Antes do álbum os primeiros sinais de um grupo em busca de um novo caminho surgem em Point Me At The Sky, single que procura caminhos para lá das formas ensaiadas em 1967, apesar de manter viva uma vontade em explorar as potencialidades cénicas e cromáticas que a faceta mais caleidoscópica da música da banda na etapa vivida com Syd Barret traduzira. É com esta canção (injustamente esquecida com o tempo), com o single seguinte, It Would Be So Nice (uma das experiências mais luminosamente pop de toda a obra dos Pink Floyd) e com os respetivos lados B que abre o CD deste segundo corpo de memórias, que se apresenta sob o título 1968 Germin/Ation. Ignorados pelo mercado na altura, os singles tiveram mais presença nos alinhamentos de atuações dos tempos seguintes, sobretudo com Careful With That Axe Eugene, instrumental claramente mais exploratório (e descendente direto das visões mais experimentais de 1967) que surgia na outra face de It Would Be So Nice. Julia’s Dream, o lado B de Point Me At The Sky é uma bela e discreta incursão por terrenos folk, mas com cenografia elaborada ao fundo do palco.

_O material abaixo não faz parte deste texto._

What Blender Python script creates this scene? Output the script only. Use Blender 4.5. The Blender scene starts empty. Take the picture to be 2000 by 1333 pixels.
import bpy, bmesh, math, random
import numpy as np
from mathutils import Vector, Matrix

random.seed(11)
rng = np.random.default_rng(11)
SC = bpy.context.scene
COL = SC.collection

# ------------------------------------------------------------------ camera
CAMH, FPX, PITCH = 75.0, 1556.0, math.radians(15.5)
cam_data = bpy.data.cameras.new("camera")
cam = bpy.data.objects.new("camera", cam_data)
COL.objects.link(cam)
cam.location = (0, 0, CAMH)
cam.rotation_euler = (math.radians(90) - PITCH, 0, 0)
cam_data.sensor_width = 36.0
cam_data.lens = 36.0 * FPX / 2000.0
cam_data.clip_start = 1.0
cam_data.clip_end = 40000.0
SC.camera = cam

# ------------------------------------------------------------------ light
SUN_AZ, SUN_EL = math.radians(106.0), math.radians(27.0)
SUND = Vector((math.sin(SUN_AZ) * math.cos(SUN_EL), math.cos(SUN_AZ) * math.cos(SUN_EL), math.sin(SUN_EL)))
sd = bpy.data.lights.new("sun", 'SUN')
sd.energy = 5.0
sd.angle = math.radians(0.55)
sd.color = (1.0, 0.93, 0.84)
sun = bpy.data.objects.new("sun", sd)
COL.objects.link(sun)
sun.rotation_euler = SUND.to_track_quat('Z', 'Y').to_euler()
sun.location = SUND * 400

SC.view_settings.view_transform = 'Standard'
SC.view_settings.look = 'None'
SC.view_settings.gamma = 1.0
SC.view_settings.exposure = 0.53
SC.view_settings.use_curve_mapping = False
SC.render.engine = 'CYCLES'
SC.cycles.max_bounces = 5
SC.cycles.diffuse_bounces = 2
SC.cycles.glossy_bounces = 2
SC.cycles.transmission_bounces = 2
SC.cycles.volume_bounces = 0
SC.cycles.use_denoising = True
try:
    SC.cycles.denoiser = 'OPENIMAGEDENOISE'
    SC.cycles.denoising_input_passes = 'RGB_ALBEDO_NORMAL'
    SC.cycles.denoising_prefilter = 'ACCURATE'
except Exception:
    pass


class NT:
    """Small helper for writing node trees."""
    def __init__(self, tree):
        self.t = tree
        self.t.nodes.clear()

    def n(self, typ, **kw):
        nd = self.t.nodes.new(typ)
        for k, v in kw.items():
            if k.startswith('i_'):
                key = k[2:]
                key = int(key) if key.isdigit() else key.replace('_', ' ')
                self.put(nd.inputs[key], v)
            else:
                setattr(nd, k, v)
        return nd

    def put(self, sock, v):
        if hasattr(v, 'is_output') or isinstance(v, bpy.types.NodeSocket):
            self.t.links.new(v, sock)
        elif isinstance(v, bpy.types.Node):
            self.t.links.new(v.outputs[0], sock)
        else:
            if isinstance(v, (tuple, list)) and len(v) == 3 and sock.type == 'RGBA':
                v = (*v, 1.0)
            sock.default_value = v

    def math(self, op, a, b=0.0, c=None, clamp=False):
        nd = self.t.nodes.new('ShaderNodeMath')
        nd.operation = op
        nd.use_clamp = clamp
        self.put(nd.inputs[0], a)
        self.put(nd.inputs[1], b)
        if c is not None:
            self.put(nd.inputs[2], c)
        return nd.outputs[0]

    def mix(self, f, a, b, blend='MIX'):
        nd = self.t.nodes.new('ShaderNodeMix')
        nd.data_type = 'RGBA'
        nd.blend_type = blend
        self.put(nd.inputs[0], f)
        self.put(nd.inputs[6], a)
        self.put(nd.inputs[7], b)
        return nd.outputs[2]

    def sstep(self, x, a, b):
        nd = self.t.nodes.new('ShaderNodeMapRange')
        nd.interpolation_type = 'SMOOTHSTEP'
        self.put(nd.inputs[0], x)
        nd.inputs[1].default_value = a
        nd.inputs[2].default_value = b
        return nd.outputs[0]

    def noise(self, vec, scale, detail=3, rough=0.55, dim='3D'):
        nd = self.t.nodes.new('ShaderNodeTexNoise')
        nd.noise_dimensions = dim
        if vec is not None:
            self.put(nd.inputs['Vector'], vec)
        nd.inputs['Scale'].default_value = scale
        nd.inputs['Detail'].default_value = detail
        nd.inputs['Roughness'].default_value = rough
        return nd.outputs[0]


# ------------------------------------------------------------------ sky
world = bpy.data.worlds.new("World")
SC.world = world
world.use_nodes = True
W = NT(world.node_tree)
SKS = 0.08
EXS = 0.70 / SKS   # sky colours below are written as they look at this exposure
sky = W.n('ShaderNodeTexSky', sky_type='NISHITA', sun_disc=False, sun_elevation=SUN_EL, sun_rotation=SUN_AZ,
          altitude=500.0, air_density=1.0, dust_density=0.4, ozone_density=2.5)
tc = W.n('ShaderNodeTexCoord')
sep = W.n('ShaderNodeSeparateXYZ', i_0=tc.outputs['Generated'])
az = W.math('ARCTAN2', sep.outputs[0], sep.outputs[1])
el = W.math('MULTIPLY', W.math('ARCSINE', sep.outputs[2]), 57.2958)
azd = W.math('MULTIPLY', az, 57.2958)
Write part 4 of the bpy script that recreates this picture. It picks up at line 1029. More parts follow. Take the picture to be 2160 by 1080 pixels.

O restante alinhamento deste CD junta sobretudo temas gravados em sessões de rádio nas quais, antes de editado A Saucerful Of Secrets, encontramos uma banda em processo de condução de uma demanda pelo que queriam mostrar no álbum, ocasionalmente recuperando memórias de 1967, como Interstellar Overedrive, aqui numa sessão para a BBC em dezembro de 68, esta realizada já com o segundo álbum editado.
Os olhares sobre o legado de 1967 novamente a quatro, embora com David Gilmour na banda e Syd Barrett já afastado, são um dos pontos de interesse do DVD e Blu-ray deste capítulo. Uma série de atuações para a TV belga em fevereiro de 1968 antecipam temas que surgiriam no álbum desse ano, mas recuperavam ainda peças como The Scarecrow, See Emily Play ou Astronomy Domine, do ano anterior, num lote onde o mais estranho mesmo é ver Apples and Oranges sem o seu vocalista original. Há depois sessões e atuações para televisões em França, Reino Unido ou Itália, valorizando algumas delas os dois singles editados em 1968 e que pouco depois seriam afastados das atenções do grupo.